[EXERCISE REQUIREMENTS]
Give back exactly the lines running from the line that holds "Write part 3" through the line that holds "return np.concatenate(Vs), np.concatenate(Fs)", ends included, and no other lines.

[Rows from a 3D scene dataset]
- - -

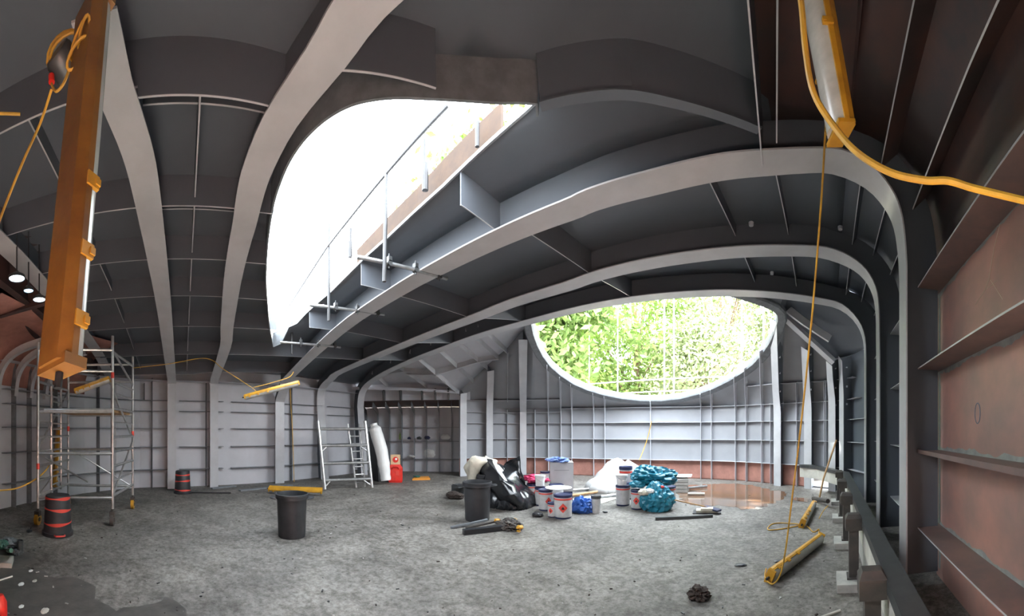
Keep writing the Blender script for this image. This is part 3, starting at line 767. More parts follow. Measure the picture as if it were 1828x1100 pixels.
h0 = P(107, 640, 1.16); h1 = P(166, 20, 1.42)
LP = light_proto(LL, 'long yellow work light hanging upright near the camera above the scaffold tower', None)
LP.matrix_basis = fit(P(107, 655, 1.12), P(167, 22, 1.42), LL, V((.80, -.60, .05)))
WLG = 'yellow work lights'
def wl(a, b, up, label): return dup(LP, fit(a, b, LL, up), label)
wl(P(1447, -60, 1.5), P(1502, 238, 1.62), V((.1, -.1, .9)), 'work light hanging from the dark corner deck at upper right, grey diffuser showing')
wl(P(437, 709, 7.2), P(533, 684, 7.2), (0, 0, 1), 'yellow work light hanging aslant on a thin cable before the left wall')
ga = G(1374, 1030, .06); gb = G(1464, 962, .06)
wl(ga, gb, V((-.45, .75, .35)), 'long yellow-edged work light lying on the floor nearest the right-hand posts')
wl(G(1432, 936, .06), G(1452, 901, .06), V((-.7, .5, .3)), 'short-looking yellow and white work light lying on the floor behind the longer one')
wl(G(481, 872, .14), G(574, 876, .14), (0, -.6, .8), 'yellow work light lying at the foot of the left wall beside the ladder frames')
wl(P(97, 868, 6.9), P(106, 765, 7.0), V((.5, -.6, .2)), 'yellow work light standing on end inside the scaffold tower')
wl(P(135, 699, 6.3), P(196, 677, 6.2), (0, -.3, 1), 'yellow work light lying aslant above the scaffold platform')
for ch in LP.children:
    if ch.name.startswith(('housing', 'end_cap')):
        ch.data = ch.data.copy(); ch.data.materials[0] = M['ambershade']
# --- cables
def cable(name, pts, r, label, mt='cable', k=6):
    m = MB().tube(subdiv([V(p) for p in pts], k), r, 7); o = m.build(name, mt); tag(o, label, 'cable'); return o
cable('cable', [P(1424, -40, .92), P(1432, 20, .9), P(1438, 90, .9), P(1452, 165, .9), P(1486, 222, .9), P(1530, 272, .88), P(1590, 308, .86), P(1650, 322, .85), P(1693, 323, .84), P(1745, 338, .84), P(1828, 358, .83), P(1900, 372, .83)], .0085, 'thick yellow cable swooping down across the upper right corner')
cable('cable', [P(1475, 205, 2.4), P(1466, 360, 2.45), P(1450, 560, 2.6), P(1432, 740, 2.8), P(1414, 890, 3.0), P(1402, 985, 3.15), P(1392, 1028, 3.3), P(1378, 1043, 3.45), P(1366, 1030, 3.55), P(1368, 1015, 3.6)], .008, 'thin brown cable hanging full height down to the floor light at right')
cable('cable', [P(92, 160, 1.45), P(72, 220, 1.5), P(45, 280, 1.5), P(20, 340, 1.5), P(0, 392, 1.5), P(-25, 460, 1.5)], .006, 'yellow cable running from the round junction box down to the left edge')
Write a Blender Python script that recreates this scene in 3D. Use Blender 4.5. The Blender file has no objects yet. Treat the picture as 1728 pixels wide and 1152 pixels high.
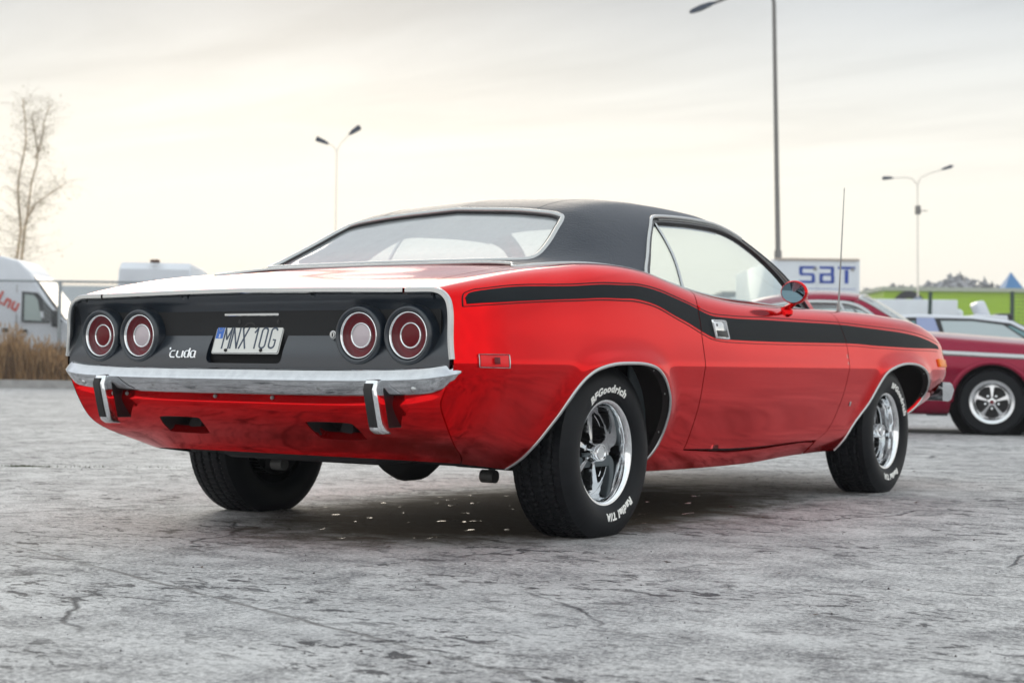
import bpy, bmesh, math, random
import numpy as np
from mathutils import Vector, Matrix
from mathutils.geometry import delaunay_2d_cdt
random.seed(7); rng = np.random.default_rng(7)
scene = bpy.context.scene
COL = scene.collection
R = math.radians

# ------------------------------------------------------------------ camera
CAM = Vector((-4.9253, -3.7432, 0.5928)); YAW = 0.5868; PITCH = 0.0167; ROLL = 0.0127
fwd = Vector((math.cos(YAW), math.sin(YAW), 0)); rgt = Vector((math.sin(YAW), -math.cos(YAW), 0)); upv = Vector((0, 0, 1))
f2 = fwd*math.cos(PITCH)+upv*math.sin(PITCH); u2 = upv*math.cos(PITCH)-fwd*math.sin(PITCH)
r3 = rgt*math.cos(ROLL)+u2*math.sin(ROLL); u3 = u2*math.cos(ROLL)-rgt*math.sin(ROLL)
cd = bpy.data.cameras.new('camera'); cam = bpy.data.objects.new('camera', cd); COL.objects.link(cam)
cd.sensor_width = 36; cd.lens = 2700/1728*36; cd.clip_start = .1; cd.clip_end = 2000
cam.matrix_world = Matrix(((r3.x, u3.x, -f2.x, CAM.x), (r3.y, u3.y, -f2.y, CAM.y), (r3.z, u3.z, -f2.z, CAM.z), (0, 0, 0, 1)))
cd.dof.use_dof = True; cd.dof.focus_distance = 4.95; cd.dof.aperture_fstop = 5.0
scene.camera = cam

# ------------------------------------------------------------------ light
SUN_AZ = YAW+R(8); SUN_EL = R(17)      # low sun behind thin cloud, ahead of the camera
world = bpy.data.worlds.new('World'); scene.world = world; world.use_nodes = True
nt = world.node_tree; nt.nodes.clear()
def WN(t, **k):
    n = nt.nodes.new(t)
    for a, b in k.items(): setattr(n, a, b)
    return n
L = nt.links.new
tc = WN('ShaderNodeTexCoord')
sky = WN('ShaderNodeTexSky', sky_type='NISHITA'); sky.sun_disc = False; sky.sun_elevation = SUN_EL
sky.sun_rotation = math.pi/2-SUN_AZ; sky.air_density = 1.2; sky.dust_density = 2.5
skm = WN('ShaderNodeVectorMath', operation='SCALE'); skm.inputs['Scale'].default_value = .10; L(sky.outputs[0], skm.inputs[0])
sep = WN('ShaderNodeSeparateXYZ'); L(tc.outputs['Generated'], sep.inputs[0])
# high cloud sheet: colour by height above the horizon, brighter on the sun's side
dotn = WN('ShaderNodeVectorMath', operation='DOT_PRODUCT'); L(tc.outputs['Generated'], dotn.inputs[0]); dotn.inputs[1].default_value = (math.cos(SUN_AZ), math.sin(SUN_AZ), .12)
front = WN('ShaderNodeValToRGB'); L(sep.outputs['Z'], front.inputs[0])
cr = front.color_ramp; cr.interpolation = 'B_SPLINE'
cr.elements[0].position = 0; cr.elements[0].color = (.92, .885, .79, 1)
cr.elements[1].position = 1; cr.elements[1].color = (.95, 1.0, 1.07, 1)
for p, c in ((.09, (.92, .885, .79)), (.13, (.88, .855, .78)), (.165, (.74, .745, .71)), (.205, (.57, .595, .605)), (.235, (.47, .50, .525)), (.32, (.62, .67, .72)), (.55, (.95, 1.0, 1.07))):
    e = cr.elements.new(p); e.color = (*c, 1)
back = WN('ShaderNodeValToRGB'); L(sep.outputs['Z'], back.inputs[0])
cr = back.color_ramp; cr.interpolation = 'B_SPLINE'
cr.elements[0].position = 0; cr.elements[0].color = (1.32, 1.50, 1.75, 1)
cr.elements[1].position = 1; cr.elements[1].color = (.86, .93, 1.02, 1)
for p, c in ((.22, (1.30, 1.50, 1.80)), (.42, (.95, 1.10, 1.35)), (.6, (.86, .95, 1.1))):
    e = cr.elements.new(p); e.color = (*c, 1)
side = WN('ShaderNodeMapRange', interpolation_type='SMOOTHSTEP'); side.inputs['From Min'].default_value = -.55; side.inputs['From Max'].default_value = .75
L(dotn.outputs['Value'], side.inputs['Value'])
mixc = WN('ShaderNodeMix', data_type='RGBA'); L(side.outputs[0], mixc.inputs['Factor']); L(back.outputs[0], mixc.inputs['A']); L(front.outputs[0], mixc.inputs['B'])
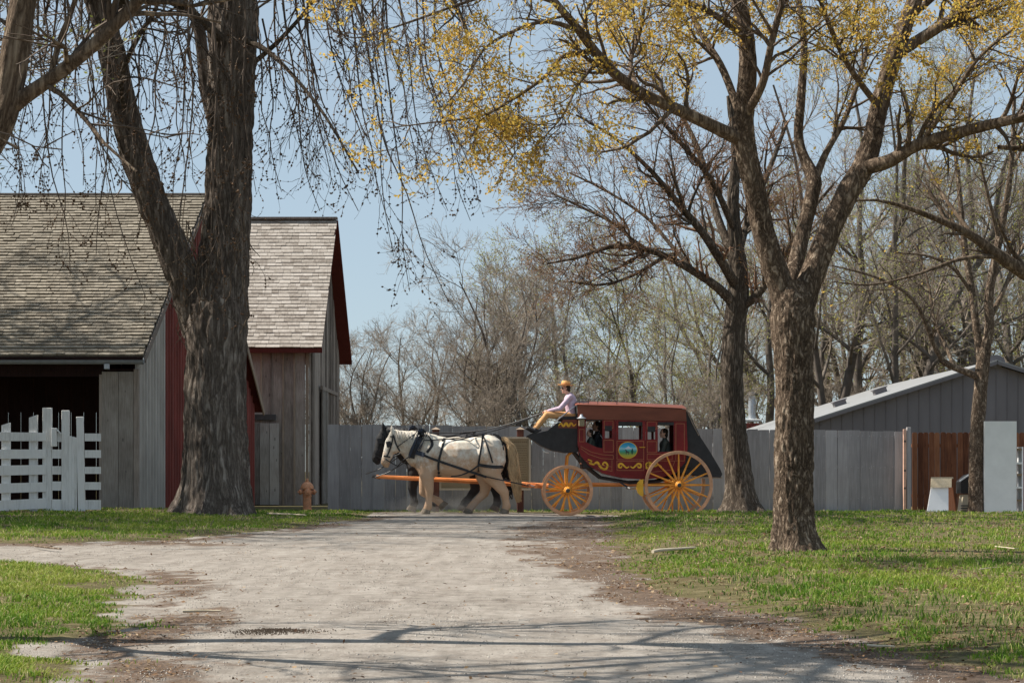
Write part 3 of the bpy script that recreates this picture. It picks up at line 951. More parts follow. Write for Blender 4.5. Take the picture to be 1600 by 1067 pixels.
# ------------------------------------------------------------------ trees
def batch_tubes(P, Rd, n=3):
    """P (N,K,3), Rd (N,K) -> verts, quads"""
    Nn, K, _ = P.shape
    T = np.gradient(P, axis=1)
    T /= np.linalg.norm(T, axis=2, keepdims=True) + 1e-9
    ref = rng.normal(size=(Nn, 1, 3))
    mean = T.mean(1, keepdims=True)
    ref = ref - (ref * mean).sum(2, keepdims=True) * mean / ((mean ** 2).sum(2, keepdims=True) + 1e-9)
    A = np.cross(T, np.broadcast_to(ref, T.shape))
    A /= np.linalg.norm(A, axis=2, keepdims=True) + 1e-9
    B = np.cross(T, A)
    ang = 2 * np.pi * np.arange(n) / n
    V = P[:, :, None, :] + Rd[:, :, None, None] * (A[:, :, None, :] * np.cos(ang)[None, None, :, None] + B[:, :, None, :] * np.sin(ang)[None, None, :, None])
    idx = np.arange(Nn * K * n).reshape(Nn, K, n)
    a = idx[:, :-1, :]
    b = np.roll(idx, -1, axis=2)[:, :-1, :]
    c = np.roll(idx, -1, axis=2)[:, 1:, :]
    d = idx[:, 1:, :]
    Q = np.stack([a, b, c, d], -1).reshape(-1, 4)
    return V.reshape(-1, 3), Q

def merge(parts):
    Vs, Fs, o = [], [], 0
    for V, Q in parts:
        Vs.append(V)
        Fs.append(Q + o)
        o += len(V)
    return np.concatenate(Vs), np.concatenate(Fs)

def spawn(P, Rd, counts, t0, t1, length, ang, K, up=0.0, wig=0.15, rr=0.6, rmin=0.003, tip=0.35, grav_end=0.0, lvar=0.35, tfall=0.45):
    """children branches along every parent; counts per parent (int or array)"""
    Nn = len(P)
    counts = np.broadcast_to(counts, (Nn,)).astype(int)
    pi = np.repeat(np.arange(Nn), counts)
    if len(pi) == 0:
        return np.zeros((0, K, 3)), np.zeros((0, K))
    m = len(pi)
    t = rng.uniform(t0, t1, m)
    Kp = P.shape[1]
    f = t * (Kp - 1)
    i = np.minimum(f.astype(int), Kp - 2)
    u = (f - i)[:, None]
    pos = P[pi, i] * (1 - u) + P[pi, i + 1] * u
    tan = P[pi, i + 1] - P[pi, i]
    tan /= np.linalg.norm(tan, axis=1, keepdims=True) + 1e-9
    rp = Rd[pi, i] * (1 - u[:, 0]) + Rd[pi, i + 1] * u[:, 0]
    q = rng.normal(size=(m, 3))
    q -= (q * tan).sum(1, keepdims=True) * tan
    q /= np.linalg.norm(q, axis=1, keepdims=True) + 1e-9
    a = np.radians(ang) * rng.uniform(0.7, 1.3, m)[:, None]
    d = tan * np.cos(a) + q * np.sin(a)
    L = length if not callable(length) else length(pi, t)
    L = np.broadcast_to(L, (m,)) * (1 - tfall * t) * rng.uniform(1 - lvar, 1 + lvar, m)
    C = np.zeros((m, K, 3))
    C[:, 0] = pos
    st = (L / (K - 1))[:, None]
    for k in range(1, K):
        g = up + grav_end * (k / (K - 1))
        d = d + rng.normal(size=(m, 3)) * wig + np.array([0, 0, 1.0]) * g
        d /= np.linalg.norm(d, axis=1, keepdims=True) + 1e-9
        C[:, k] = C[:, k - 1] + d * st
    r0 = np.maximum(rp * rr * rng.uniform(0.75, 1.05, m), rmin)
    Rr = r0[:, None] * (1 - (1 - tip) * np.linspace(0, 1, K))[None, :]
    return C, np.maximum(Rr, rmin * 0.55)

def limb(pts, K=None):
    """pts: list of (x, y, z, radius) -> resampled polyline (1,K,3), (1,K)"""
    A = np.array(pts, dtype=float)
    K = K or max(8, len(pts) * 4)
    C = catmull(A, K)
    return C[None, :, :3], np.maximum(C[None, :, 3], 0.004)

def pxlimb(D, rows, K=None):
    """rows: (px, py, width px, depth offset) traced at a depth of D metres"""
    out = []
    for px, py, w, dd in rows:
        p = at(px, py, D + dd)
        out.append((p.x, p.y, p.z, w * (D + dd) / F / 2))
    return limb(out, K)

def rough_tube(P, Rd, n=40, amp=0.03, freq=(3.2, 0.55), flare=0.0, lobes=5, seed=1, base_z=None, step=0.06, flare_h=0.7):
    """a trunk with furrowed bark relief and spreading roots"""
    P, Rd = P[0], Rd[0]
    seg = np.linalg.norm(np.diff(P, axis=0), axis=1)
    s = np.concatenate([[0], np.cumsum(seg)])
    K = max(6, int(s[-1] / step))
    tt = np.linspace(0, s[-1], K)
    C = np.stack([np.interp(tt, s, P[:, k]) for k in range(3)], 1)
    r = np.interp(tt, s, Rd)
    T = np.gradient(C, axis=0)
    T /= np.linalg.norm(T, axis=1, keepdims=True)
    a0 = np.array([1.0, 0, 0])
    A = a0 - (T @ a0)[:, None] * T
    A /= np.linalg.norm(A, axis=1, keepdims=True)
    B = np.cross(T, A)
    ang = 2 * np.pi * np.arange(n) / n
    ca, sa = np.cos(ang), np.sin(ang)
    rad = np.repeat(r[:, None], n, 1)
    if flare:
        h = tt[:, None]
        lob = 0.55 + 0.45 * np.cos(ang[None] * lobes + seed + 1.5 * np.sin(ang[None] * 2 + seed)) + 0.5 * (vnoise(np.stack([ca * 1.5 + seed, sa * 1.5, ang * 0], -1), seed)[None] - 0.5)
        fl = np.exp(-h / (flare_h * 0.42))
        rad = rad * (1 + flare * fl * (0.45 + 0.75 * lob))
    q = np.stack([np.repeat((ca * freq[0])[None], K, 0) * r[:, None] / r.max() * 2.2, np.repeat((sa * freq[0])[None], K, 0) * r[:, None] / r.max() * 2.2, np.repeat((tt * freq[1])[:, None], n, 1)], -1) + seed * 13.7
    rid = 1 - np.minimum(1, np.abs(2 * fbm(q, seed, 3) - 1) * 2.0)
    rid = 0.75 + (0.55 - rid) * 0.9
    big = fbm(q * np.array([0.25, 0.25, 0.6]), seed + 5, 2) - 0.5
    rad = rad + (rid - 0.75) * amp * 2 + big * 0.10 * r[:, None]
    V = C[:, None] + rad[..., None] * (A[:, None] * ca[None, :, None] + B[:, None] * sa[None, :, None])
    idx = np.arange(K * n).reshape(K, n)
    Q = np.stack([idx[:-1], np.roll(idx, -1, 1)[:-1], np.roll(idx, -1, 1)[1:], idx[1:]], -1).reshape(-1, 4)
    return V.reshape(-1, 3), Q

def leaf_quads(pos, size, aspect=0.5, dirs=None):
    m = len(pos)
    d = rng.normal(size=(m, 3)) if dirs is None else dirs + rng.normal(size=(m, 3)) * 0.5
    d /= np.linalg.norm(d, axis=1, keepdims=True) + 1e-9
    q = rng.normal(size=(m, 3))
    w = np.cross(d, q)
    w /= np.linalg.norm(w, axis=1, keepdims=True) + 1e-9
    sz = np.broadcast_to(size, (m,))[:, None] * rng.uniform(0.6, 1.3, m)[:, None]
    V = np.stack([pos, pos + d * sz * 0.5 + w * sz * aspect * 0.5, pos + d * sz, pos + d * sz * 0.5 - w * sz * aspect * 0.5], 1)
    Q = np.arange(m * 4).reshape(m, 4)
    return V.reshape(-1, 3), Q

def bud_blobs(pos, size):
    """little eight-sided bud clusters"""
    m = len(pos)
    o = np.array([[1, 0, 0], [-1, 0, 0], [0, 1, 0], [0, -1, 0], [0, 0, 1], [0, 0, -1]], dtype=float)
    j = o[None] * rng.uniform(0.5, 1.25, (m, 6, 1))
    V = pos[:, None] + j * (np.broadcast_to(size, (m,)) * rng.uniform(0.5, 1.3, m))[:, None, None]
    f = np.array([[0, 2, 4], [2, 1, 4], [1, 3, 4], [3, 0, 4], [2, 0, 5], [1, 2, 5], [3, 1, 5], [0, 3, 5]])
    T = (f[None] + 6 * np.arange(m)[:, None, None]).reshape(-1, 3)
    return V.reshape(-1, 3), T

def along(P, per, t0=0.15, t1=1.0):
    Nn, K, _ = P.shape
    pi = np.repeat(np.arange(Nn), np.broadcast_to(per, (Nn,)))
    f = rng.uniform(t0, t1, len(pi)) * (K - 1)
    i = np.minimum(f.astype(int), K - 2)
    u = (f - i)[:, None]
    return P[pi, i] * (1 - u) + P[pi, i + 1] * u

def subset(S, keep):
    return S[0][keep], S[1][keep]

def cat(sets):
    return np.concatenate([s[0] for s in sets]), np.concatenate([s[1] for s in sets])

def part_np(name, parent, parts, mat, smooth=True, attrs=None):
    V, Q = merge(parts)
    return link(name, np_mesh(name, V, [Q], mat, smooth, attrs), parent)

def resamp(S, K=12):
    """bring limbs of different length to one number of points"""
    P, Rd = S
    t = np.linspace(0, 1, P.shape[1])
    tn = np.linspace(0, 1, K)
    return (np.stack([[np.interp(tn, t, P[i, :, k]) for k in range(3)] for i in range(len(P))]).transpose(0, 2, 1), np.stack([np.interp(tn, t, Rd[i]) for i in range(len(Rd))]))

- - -

[ANSWER TO THIS PROBLEM]
Write part 3 of the bpy script that recreates this picture. It picks up at line 951. More parts follow. Write for Blender 4.5. Take the picture to be 1600 by 1067 pixels.
# ------------------------------------------------------------------ trees
def batch_tubes(P, Rd, n=3):
    """P (N,K,3), Rd (N,K) -> verts, quads"""
    Nn, K, _ = P.shape
    T = np.gradient(P, axis=1)
    T /= np.linalg.norm(T, axis=2, keepdims=True) + 1e-9
    ref = rng.normal(size=(Nn, 1, 3))
    mean = T.mean(1, keepdims=True)
    ref = ref - (ref * mean).sum(2, keepdims=True) * mean / ((mean ** 2).sum(2, keepdims=True) + 1e-9)
    A = np.cross(T, np.broadcast_to(ref, T.shape))
    A /= np.linalg.norm(A, axis=2, keepdims=True) + 1e-9
    B = np.cross(T, A)
    ang = 2 * np.pi * np.arange(n) / n
    V = P[:, :, None, :] + Rd[:, :, None, None] * (A[:, :, None, :] * np.cos(ang)[None, None, :, None] + B[:, :, None, :] * np.sin(ang)[None, None, :, None])
    idx = np.arange(Nn * K * n).reshape(Nn, K, n)
    a = idx[:, :-1, :]
    b = np.roll(idx, -1, axis=2)[:, :-1, :]
    c = np.roll(idx, -1, axis=2)[:, 1:, :]
    d = idx[:, 1:, :]
    Q = np.stack([a, b, c, d], -1).reshape(-1, 4)
    return V.reshape(-1, 3), Q

def merge(parts):
    Vs, Fs, o = [], [], 0
    for V, Q in parts:
        Vs.append(V)
        Fs.append(Q + o)
        o += len(V)
    return np.concatenate(Vs), np.concatenate(Fs)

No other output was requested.